Scaling of rupture initiation from P-wave onset: insights from earthquakes and laboratory experiments

Despite recent advances from real observations, laboratory experiments and numerical modelling, the mechanisms governing earthquake generation and wave propagation are still not fully understood. Theoretical analyses and laboratory experiments increasingly show that seismic ruptures begin with a process of quasi-static slip accumulation over a limited region of the fault (referred to as the preparatory phase). Here, when a critical dimension (or area) is reached, the slip rapidly accelerates (referred to as the break-out phase) and creates a rupture front which finally propagates dynamically. While the breakout phase is observed at laboratory scale, no direct evidence is available at the scale of real-earthquake data. The unresolved question is whether the breakout phase has an influence on the final size of the forthcoming event. In other words, it remains unclear whether all earthquakes begin through a similar process—characterized by the exceedance of a yield stress and influenced by local frictional properties or geometric complexities of the fault surface—with the rupture extent determined during propagation, or whether fundamentally different initiation mechanisms govern the generation of small and large events.  Within the framework of the ERC FORESEEING project (https://www.foreseeing.eu/), we use the P-waves to shed light onto the mechanism of generation of seismic ruptures and to constrain the role of the parameters involved in the process. We investigate the onset of P-waves across multiple datasets, focusing on natural earthquakes with magnitudes Mw 1–4 from four well-instrumented regions: the Campi Flegrei region (Southern Italy), the Irpinia Near Fault Observatory (Southern Italy), the TABOO network (Central Italy), and The Geysers geothermal field (USA), for a total of thousands of events and available waveforms.
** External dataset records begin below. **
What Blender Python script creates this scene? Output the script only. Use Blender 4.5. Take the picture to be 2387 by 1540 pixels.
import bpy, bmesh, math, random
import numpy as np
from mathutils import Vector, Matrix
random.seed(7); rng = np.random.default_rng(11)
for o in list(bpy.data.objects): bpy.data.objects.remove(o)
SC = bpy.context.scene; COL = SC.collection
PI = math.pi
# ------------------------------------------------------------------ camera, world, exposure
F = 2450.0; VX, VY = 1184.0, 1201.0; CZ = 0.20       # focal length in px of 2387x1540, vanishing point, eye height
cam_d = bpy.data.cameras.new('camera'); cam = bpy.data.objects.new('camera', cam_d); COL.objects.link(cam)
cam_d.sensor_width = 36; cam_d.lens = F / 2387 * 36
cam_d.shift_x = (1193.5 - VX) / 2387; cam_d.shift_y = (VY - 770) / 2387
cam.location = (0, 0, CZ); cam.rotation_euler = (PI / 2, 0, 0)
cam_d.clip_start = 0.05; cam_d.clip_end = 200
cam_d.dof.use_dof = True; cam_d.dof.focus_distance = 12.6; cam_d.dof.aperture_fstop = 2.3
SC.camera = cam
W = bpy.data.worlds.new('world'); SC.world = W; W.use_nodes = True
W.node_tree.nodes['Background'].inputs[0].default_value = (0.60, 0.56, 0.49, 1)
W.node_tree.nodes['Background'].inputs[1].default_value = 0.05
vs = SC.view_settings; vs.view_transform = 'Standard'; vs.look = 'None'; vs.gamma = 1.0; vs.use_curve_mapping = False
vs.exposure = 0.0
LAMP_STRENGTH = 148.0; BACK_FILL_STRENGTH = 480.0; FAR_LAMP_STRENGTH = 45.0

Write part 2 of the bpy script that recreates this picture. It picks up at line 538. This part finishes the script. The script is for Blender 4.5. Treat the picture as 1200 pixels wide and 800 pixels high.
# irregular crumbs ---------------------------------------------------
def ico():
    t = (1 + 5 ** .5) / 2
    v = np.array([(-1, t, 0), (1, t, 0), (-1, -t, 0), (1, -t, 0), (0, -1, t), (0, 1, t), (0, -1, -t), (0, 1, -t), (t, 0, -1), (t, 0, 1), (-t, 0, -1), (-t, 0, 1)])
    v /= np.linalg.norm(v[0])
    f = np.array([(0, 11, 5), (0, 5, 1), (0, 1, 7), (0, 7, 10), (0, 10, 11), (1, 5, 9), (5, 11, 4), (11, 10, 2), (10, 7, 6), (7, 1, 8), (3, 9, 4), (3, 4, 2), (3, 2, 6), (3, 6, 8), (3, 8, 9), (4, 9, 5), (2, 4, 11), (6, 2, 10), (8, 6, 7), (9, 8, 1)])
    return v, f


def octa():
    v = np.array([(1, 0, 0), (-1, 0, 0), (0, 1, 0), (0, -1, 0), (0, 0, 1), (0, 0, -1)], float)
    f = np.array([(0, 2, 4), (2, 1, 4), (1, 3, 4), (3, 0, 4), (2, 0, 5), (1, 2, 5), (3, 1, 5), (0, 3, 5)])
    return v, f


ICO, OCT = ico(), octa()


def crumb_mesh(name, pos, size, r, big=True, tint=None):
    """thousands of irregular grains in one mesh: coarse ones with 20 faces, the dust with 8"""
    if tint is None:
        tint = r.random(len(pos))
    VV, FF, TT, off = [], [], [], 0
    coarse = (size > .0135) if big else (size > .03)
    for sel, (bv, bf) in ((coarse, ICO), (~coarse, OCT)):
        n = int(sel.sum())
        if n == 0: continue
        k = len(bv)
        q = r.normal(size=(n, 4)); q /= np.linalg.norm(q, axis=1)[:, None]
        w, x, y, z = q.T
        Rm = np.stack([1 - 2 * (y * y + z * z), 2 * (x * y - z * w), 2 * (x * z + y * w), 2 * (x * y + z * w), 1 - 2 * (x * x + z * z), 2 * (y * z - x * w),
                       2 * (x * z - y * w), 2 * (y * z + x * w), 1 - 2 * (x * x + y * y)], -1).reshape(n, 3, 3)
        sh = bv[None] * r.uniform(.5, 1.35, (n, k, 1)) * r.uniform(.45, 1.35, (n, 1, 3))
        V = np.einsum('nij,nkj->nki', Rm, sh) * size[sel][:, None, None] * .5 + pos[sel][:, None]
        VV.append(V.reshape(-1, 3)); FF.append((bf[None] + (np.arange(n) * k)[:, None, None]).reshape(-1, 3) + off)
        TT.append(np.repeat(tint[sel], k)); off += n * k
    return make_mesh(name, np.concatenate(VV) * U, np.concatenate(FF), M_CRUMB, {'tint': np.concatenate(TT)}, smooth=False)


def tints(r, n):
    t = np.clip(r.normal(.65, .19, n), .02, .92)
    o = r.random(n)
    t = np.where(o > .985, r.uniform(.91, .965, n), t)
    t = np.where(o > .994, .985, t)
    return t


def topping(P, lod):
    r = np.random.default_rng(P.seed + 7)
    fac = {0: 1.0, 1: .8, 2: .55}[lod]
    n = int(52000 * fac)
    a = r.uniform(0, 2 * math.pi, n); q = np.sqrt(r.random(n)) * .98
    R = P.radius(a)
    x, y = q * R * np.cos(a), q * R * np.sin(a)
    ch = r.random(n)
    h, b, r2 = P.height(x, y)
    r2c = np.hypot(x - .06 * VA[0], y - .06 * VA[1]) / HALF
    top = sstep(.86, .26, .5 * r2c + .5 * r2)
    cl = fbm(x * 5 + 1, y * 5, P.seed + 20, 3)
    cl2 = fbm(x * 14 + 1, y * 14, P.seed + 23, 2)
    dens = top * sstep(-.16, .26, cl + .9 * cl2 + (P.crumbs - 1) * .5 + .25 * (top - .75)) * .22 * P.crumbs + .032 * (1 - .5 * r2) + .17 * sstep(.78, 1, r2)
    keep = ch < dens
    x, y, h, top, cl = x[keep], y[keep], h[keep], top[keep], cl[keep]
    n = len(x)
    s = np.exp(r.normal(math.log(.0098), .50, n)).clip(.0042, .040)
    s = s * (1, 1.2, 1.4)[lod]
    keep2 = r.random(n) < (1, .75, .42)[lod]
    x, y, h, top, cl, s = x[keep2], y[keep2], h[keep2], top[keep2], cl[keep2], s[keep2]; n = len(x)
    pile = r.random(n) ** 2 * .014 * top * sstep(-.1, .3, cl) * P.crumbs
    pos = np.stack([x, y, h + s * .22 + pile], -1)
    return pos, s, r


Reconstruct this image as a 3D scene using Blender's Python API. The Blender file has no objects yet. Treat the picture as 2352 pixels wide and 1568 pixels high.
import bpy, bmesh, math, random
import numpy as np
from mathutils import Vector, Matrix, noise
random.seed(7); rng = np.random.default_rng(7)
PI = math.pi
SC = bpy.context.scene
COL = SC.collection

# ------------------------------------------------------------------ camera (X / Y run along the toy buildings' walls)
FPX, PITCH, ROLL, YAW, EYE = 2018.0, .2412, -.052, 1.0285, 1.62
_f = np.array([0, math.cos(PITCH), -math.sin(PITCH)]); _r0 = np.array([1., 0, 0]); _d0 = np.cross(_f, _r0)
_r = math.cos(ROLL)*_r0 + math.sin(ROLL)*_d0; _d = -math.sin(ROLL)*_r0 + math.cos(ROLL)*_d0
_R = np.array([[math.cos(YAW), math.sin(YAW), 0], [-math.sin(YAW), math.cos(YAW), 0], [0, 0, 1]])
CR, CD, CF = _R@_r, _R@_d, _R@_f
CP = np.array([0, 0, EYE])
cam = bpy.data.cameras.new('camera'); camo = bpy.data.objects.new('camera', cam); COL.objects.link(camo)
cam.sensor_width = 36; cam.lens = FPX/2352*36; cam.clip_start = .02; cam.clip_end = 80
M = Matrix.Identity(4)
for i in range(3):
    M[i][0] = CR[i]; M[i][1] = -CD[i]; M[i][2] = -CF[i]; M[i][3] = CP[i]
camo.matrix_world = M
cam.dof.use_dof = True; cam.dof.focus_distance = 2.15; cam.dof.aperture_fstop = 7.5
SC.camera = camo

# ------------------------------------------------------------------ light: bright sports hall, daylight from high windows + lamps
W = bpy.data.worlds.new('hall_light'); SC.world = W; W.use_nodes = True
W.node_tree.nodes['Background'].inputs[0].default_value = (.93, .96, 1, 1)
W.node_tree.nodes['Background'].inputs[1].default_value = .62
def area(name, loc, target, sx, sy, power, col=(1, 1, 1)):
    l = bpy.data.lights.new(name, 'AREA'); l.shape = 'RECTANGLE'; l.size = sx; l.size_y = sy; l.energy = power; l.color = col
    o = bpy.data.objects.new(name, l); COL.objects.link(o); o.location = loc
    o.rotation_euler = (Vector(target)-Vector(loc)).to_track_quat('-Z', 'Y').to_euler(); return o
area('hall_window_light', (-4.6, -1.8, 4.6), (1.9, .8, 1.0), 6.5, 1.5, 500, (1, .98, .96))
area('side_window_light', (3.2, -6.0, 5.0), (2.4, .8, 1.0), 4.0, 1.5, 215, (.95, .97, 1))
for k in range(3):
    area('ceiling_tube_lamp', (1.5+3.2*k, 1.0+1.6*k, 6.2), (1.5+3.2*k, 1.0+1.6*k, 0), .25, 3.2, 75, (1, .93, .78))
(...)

Following the approach of Longobardi et al. (2025), we analyse the behaviour of the low‐pass displacement vs. time curve (LPDT). We found that LPDT curves grows differently for micro (Mw 1-2) to small earthquakes (Mw 2-4), following a similar trend as observed for worldwide moderate-to-large events (Longobardi et al. 2025). For a limited number of events, we extended the analysis to laboratory scale - 300 mm fault length - experiments, where we use acoustic signals to investigate the relation between the LPDT and the seismic source allowing a direct comparison between elastic waves over a wide range of spatial and temporal scales. We will discuss the scaling of LPDT curves across diverse seismic environments and magnitude ranges, and its potential use for rapid source characterization, in the context of Earthquake Early Warning applications.